I have seen elsewhere that every positive integer greater than 1 that is not a power of 2 can be written as the sum of some number of consecutive positive integers; however, given a specific x and y, where x and y are positive integers, can one find a formula to determine if x can be written as the sum of y consecutive positive integers?
For example, 15 can be composed of 3 consecutive positive integers, 4 + 5 + 6, but 14 cannot. However, 14 can be composed of 4 consecutive positive integers, 2 + 3 + 4 + 5, while 15 cannot.
In looking through some examples, I observed that a given x can be expressed as the sum of y consecutive positive integers if x - (the sum of the first y - 1 positive integers) is evenly divisible by y. That latter term is the (y-1)th triangular number, so we can simplify to $y|(x - {y \choose 2})$, or $x - {y \choose 2} \pmod y \equiv 0$.
Working through those examples above once more, we have:
$x = 15, y = 3 \rightarrow 15 - {3 \choose 2}\pmod 3 = 15 - 3 \pmod 3 = 12 \pmod 3 \equiv 0$;
$x = 14, y = 4 \rightarrow 14 - {4 \choose 2}\pmod 4 = 14 - 6 \pmod 4 = 8 \pmod 4 \equiv 0$;
$x = 15, y = 4 \rightarrow 15 - {4 \choose 2}\pmod 4 = 15 - 6 \pmod 4 = 9 \pmod 4 \equiv 1$;
$x = 14, y = 3 \rightarrow 14 - {3 \choose 2}\pmod 3 = 14 - 3 \pmod 3 = 11 \pmod 3 \equiv 2$.
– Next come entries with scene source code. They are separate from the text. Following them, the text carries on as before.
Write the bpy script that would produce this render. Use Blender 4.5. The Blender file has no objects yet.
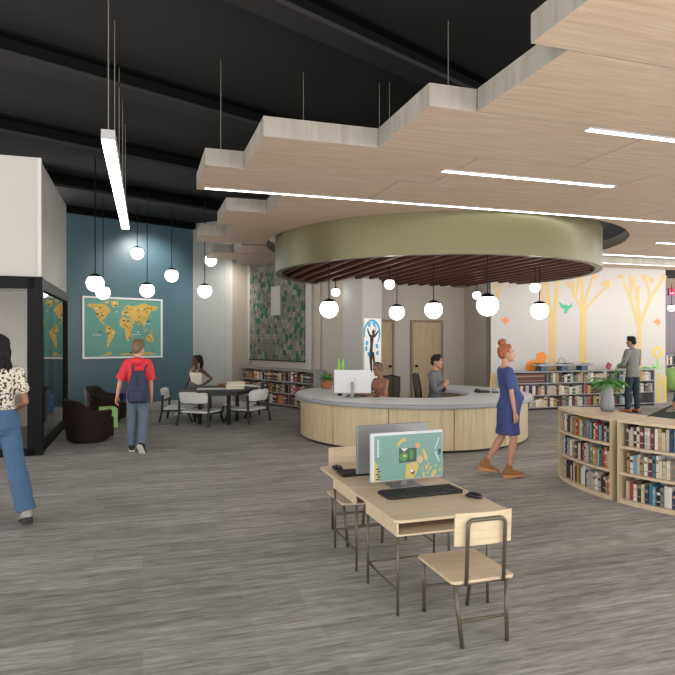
import bpy, bmesh, math, random
from math import sin, cos, pi, radians, sqrt, atan2
from mathutils import Vector, Matrix, noise
random.seed(7)
SC = bpy.context.scene
COL = SC.collection
V = Vector
F = 610.0                      # focal length in pixels of the 675 px frame
H = 1.7                        # eye height
RA = radians(17.68)            # the room's main axis against the view axis
UV_ = V((cos(RA), sin(RA), 0)); UU = V((-sin(RA), cos(RA), 0))
TA = radians(42.0)             # axis of the teal wall
AV = V((cos(TA), sin(TA), 0)); BV = V((sin(TA), -cos(TA), 0))

def at(px, py, Y):
    return V(((px - 337.5) * Y / F, Y, H - (py - 339) * Y / F))
def fl(px, py, z=0.0):
    Y = (H - z) * F / (py - 339)
    return V(((px - 337.5) * Y / F, Y, z))
def st(s, t, z=0.0):
    return V((UV_.x * s + UU.x * t, UV_.y * s + UU.y * t, z))

# ------------------------------------------------------------------ materials
def lin(c):
    c /= 255.0
    return c / 12.92 if c <= 0.04045 else ((c + 0.055) / 1.055) ** 2.4
def C(r, g, b): return (lin(r), lin(g), lin(b), 1.0)

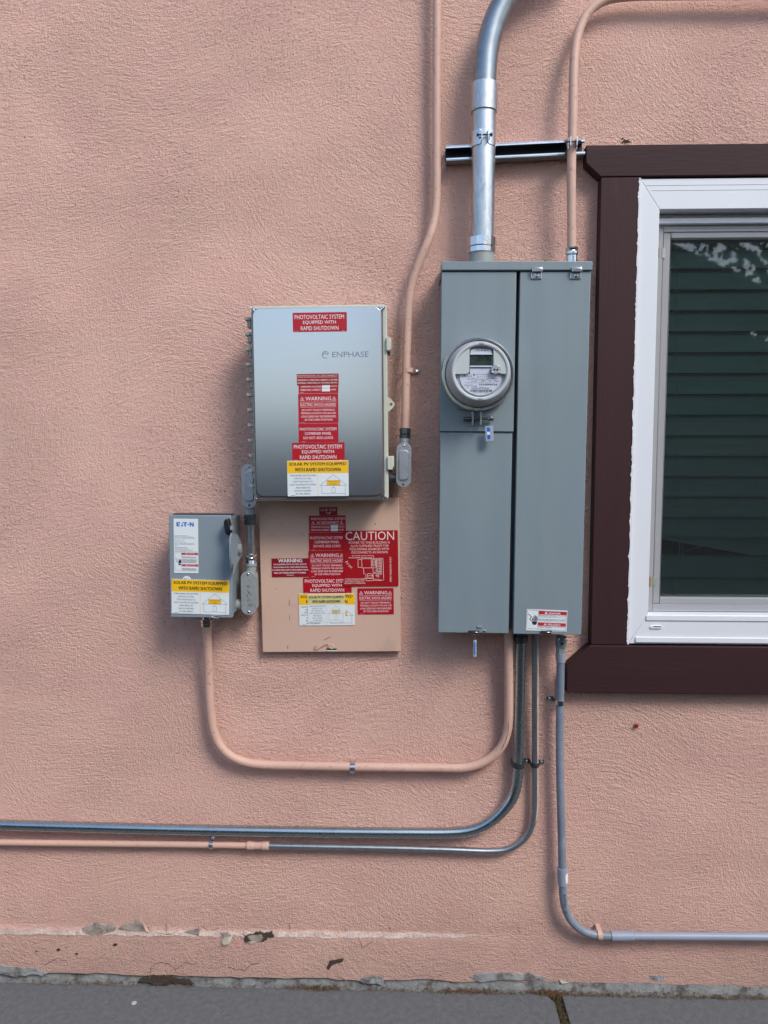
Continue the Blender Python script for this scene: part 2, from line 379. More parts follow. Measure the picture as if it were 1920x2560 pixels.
# window opening (true rectangle); left edge and heights from the photograph, right side mirrored beyond the frame
WX0 = (xat(1590, 460, .012)+xat(1564, 1600, .012))/2; WZ1 = zat(1800, 452, .012); WZ0 = zat(1750, 1606, .012)
WX1 = WX0+1.12
ledge_z = (zat(0, 2322)+zat(900, 2334))/2
wall = thing('stucco_wall', 'pink stucco house wall with trowelled texture behind the electrical boxes', 'wall', (0, 0, 0))
def wall_off(x, z):
    o = .0028*noise.noise(Vector((x*1.7, z*1.7, 3)))+.0014*noise.noise(Vector((x*6, z*6, 9)))
    fade = max(0, min(1, (.42-x)/.5)) ; e = max(0, min(1, (ledge_z+.012-z)/.02))
    return o+.009*fade*e*e*(3-2*e)
def build_wall():
    xs = []; x = -7.0
    while x < 8.0: xs.append(x); x += .03 if -1.6 < x < 1.7 else .25
    xs = sorted(xs+[WX0-.05, WX1+.05])
    zs = []; z = .034
    while z < 4.2: zs.append(z); z += .008 if z < .26 else (.03 if z < 3.3 else .15)
    zs = sorted(zs+[WZ0-.05, WZ1+.05])
    vs = []; idx = {}
    for i, x in enumerate(xs):
        for j, z in enumerate(zs):
            zz = z
            if j == 0: zz = z+.011*noise.noise(Vector((x*9, 1, 0)))+.005*noise.noise(Vector((x*40, 5, 0)))-.004
            idx[i, j] = len(vs); vs.append((x, -wall_off(x, z), zz))
    fs = []
    for i in range(len(xs)-1):
        for j in range(len(zs)-1):
            cx, cz = (xs[i]+xs[i+1])/2, (zs[j]+zs[j+1])/2
            if WX0-.05 < cx < WX1+.05 and WZ0-.05 < cz < WZ1+.05: continue
            fs.append((idx[i, j], idx[i+1, j], idx[i+1, j+1], idx[i, j+1]))
    m = MB().add(vs, fs, True)
    a, b, c, d = WX0-.045, WX1+.045, WZ0-.045, WZ1+.045
    m.box(-7, a, .012, .2, .03, 4.2).box(b, 8, .012, .2, .03, 4.2).box(a, b, .012, .2, .03, c).box(a, b, .012, .2, d, 4.2)
    return m.build('stucco_surface', M['stucco'], wall)
build_wall()
MB().box(-7, 8, .001, .25, -.1, .055).build('foundation', M['found'], wall)

def ragged(cr, pts, d, jit=.0025, n=6, seed=1):
    """irregular outline through measured points (x,z)"""
    rnd = random.Random(seed); q = [P(*cr(a, b), d) for a, b in pts]; out = []
    for i in range(len(q)):
        a, b = q[i], q[(i+1) % len(q)]
        for k in range(n):
            p = a.lerp(b, k/n); j = jit*(0 if k == 0 else 1)
            out.append((p.x+rnd.uniform(-j, j), p.z+rnd.uniform(-j, j)))
    return out
# pale worn ledge: one ragged strip following the top of the base course
def ribbon(x0, x1, zc, hw, name, mat, dd, seed, parent, label=None, step=.006):
    rnd = random.Random(seed); vs = []; n = int((x1-x0)/step)
    for i in range(n+1):
        x = x0+(x1-x0)*i/n; f = min(1, (i+1)/8, (n-i+1)/40)
        a = hw*f*(1+.75*noise.noise(Vector((x*22, seed, 0)))+.25*rnd.uniform(-1, 1)); b = hw*f*(1+.8*noise.noise(Vector((x*18, seed, 5)))+.25*rnd.uniform(-1, 1))
        zt = zc(x)+.002*noise.noise(Vector((x*12, seed, 9)))
        for zz in (zt-b, zt+a): vs.append((x, -wall_off(x, zz)-dd, zz))
    fs = [(2*i, 2*i+2, 2*i+3, 2*i+1) for i in range(n)]
    return MB().add(vs, fs, True).build(name, mat, parent, label=label)
zl0, zl1 = zat(0, 2325), zat(1100, 2336); xl0, xl1 = xat(0, 2325), xat(1100, 2336)
zl = lambda x: zl0+(zl1-zl0)*(x-xl0)/(xl1-xl0)
ribbon(-3.0, xat(1260, 2332), zl, .0072, 'worn_ledge', M['bead'], .0022, 3, wall, 'pale worn ledge along the top of the base course')
def patch(cr, pts, name, mat, dd, seed, label=None, jit=.0028):
    q = ragged(cr, pts, .006, jit, 5, seed)
    cx = sum(p[0] for p in q)/len(q); cz = sum(p[1] for p in q)/len(q)
    dmax = max(wall_off(a, b) for a, b in q)+dd
    return MB().prism(q, dmax-.006, dmax).build(name, mat, wall, label=label)
patch(D5, [(358, 205), (395, 190), (425, 180), (440, 190), (492, 190), (498, 215), (440, 232), (395, 236), (362, 222)], 'peeled_patch', M['patch'], .002, 1, 'bare grey patch where the ledge paint has peeled')
patch(D5, [(512, 208), (545, 190), (585, 182), (598, 166), (615, 190), (640, 225), (600, 220), (560, 216)], 'peeled_patch', M['patch'], .002, 2)
patch(D5, [(800, 222), (830, 212), (866, 208), (858, 238), (835, 230)], 'peeled_patch', M['patch'], .002, 3, jit=.0015)
patch(D5, [(1058, 236), (1095, 230), (1120, 222), (1145, 228), (1175, 222), (1188, 240), (1160, 244), (1140, 262), (1090, 268), (1058, 264)], 'peeled_patch', M['cavity'], .002, 4, 'dark hole in the stucco below the ledge')
patch(D5, [(1070, 240), (1100, 232), (1130, 232), (1140, 244), (1130, 258), (1085, 260)], 'peeled_patch', M['patch'], .0035, 5)
patch(D5, [(955, 222), (985, 226), (1010, 240), (1003, 252), (975, 256), (962, 240)], 'peeled_patch', M['patch'], .0024, 6, jit=.0015)
patch(D5, [(596, 440), (618, 420), (655, 424), (668, 404), (690, 418), (735, 410), (765, 426), (812, 428), (838, 446), (750, 440), (700, 450), (640, 438)], 'peeled_patch', M['cavity'], .0022, 7, 'dark cavity at the foot of the wall', jit=.004)
patch(D5, [(0, 362), (60, 372), (150, 378), (205, 398), (190, 408), (140, 402), (80, 412), (0, 400)], 'peeled_patch', M['found'], .0022, 8)
patch(D5, [(1412, 378), (1425, 345), (1470, 338), (1488, 336), (1478, 350), (1440, 360), (1420, 384)], 'peeled_patch', M['cavity'], .002, 9, jit=.001)
patch(D5, [(1545, 430), (1590, 410), (1640, 412), (1659, 430), (1659, 446), (1580, 440)], 'peeled_patch', M['found'], .0022, 10)
patch(D6, [(370, 415), (420, 402), (540, 403), (640, 408), (700, 420), (640, 432), (520, 428), (420, 440)], 'peeled_patch', M['found'], .0022, 12)
for k, (a, b, s) in enumerate(((255, 296, 5), (333, 315, 4), (160, 305, 2.5), (498, 276, 6))):
    patch(D5, [(a-s*1.6, b), (a, b-s), (a+s*1.8, b-s*.3), (a+s, b+s), (a-s, b+s*.8)], 'peeled_patch', M['cavity'], .002, 20+k, jit=.001)
# curled paint flakes
def flake(cr, pts, mat, seed, lift=.006):
    q = [P(*cr(a, b), .012) for a, b in pts]; vs = [(p.x, -wall_off(p.x, p.z)-.003-lift*(i % 2), p.z) for i, p in enumerate(q)]
    n = len(vs); bk = [(x, y+.0012, z) for x, y, z in vs]
    return MB().add(vs+bk, [list(range(n)), list(range(n, 2*n))[::-1]]+[(i, (i+1) % n, (i+1) % n+n, i+n) for i in range(n)]).build('paint_flake', mat, wall)
M['flake'] = paint('paint flake underside', (.55, .50, .40), .7, var=.15, scale=60)
flake(D5, [(960, 258), (985, 248), (1005, 242), (992, 272), (972, 290), (963, 275)], M['flake'], 1)
flake(D5, [(1072, 268), (1092, 262), (1112, 266), (1085, 273)], M['flake'], 2, .004)
flake(D5, [(598, 166), (618, 190), (642, 228), (630, 224)], M['pinkdoor'], 3, .005)
flake(D6, [(760, 440), (790, 436), (800, 452), (770, 452)], M['flake'], 4, .004)
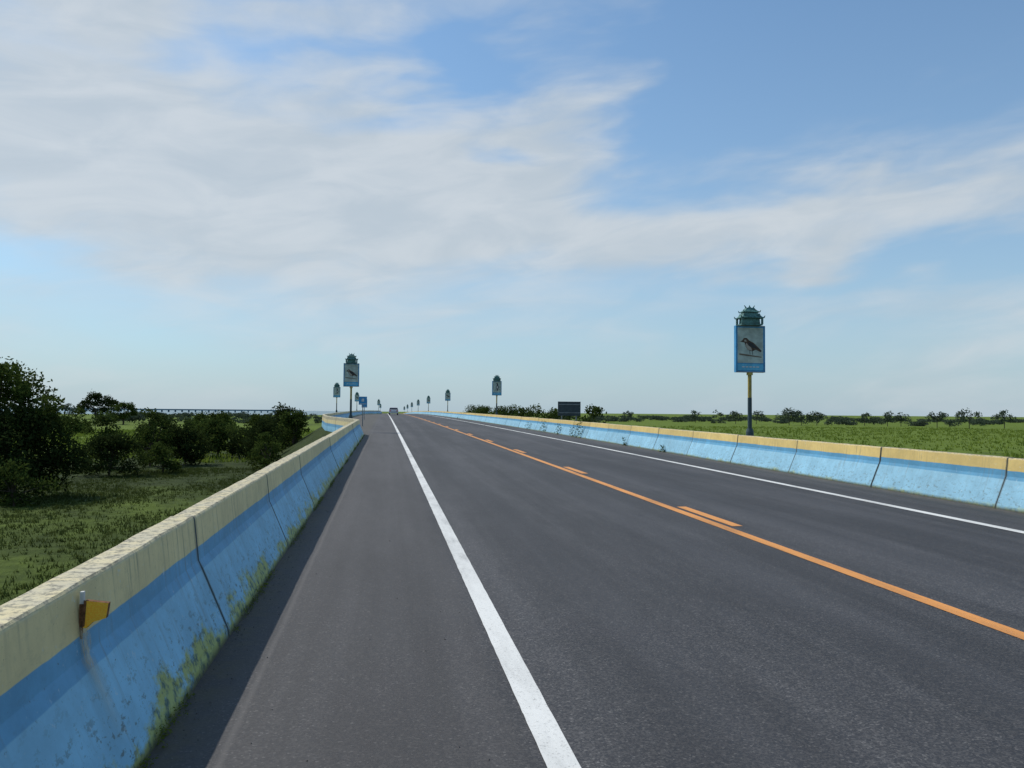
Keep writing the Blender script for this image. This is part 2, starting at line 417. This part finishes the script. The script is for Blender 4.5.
plant('shrub',-31,150,3.3,6.5,2.5,nb=40,br=1.1,dens=24,size=.2,m='leafM')
plant('shrub',-44,118,2.8,3.6,2.0,nb=30,br=.9,dens=30,size=.18,m='leafM')
plant('shrub',-24,112,2.4,4.0,2.0,nb=30,br=.8,dens=30,size=.18,m='leafM')
plant('umbrella_tree',-67,195,7.4,4.6,3.0,nb=44,br=1.0,dens=34,size=.2,m='leafD',trunk=.2,low=.42)
plant('umbrella_tree',-59.5,190,5.4,3.8,3.0,nb=36,br=.9,dens=34,size=.2,m='leafM',trunk=.2,low=.3)
for (x,y,h,r) in ((11.6,42.0,3.65,.95),(12.4,46.5,3.1,1.2),(11.9,50,3.5,.9),(12.2,55,3.5,1.0),(11.8,60,3.8,1.1),(12.0,66,3.8,1.2),(11.8,73,3.8,1.3),(12.2,81,3.9,1.4),(12.0,92,4.1,1.6),(12.3,105,4.3,2.0)):
    plant('shrub',x,y,h,r,r*1.7,nb=24,br=r*.42,dens=120,size=.08,m='leafM',gz=-1.55,low=.3,trunk=.05)
def weeds(name,items,m='weed'):
    V=[]
    for (x,y,z,h,r,n,sz) in items:
        for _ in range(n):
            az=random.uniform(0,2*math.pi); q=random.random()**.7; hh=h*random.random()
            c=np.array([x+r*q*math.cos(az),y+r*q*math.sin(az),z+hh])
            a=rng.normal(size=3); a[2]=abs(a[2])*.8; a/=np.linalg.norm(a); b_=np.cross(a,rng.normal(size=3)); b_/=np.linalg.norm(b_)
            s=sz*random.uniform(.5,1.3)
            V+= [c-a*s,c-b_*s*.35,c+a*s,c+b_*s*.35]
    return arr_mesh(name,np.array(V),4,M[m])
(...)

I have stated all of this, but provided no formal proof for any of it. So, finally getting to the question part of this question: can anyone think of a proof that, for positive integers x, y, x can be expressed as the sum of y consecutive positive integers iff $x - {y \choose 2} \pmod y \equiv 0$? In addition to that, is it possible to simplify that any further, perhaps due to some shared properties of binomial coefficients and modular arithmetic?
I wrote up a post about this on my website here with some more examples and my though process.
Your condition is not correct. As @peterwhy's comment proves, your condition is a necessary condition for $x$ being able to be written as a sum of $y$ consecutive positive integers, but it is not a sufficient condition. For example, take $x=14$ and $y=7$. Then, we have $$ 14-\binom{7}{2}=-7\equiv 0\pmod{7} $$ However, $14$ can not be written as $7$ consecutive positive integers, because, since the minimum possible starting positive integer is $1$, the minimum possible value for $7$ consecutive positive integers is $1+2+\cdots+7=28$ and $14 < 28$.
Ergo, we have another sufficient condition for $x$ being able to be written as $y$ consecutive integers: $x$ needs to be at least $1+2+\cdots+y$. Using the well-known formula for sums of arithmetic sequence, in other words, we need that: $$ x\geq \frac{y(y+1)}{2} $$
Now we have two necessary conditions, $y \mid (x-\binom{y}{2})$ and $x \geq [y(y+1)]/2$, for $x$ being able to be written as the sum of $y$ consecutive positive integers. My claim is that these two conditions are also sufficient, i.e. if these two conditions hold, then $x$ can be written as the sum of $y$ consecutive integers. Specifically, we can write $x$ as the following sum: $$ \frac{x-\binom{y}{2}}{y} + \left(\frac{x-\binom{y}{2}}{y}+1\right) + \cdots + \left(\frac{x-\binom{y}{2}}{y}+y-1\right) $$ First, we know that $(x-\binom{y}{2})/y$ is an integer because $y \mid (x-\binom{y}{2})$. Moreover, $(x-\binom{y}{2})/y$ is a positive integer because, by our second condition: $$ \begin{align*} & x \geq \frac{y(y+1)}{2} \\ \implies & x-\binom{y}{2} \geq \frac{y(y+1)}{2}-\frac{y(y-1)}{2}=\frac{2y}{2}=y \\ \implies & \frac{x-\binom{y}{2}}{y} \geq 1 \end{align*} $$ Ergo, since the first number in our sum is a positive integer and every next number in the sum is just $1$ plus the previous number, our sum is clearly the sum of $y$ consecutive positive integers.
Finally, it suffices to show that our sum is equal to $x$. Since every number in our sum has $(x-\binom{y}{2})/y$ as a term, we can essentially take the $y$ copies of that number out of the sum, and then we are left with: $$ \begin{align*} & y\left(\frac{x-\binom{y}{2}}{y}\right)+1+2+\cdots + (y-1) \\ = & \left(x-\binom{y}{2}\right)+\binom{y}{2} \\ = & \ x \end{align*} $$ as was to be shown. With this, we have finished showing that the two necessary conditions we found are also sufficient for $x$ being able to be written as the sum of $y$ consecutive integers.